Ad un’analisi più attenta, ci si rende però conto che l’immagine è stata creata con diverse Barbie sistemate a creare le forme femminili. Le bambole utilizzate sono state precisamente 32.000. Il numero di Barbie utilizzate non è stata una scelta casuale: 32.000 sono infatti il numero di interventi di mastoplastica additiva eseguiti ogni mese negli Stati Uniti durante il 2006, anno in cui è entrata in gestazione l’opera.
Robert A. M. Stern “Colossus of Barbie” (bambola in gesso, sabbia e legno, 1998)

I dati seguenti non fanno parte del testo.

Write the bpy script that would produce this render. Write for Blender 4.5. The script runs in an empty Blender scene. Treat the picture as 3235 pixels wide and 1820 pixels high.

Stern è un’istituzione dell’architettura americana di questo secolo. Questa scultura di sabbia faceva parte di una mostra tenutasi presso la Kirstein Kiser Gallery di Los Angeles, in cui 13 studi di architettura sono stati invitati a riesaminare e ridefinire la torre del bagnino come tipo di edificio.
L’opera di Stern si ispira all’antichità – il grande tempio di Abu-Simbel in Egitto e il Colosso di Rodi – e lo sovrappone a due statue monumentali raffiguranti Ken e Barbie, parodiando la narcisistica cultura balneare della California meridionale.
Cècile Plaisance “Nurqua et Champagne” (Stampa lenticolare incorniciata, 2016)
Ispirandosi ai grandi maestri della fotografia come Avedon e Toscani, Cécile Plaisance utilizza la stampa lenticolare per consentire allo spettatore di vestire o svestire le modelle, donne reali e barbie, i maggiori simboli della bellezza idealizzata.
Nella visione dell’artista, però, le modelle hanno un modo inequivocabile di guardare dritto nell’obbiettivo, per rivendicare il diritto di mostrare il proprio corpo e vivere in maniera edonistica. Cécile collega Barbie alle donne di oggi, giocando in particolare con la sua femminilità.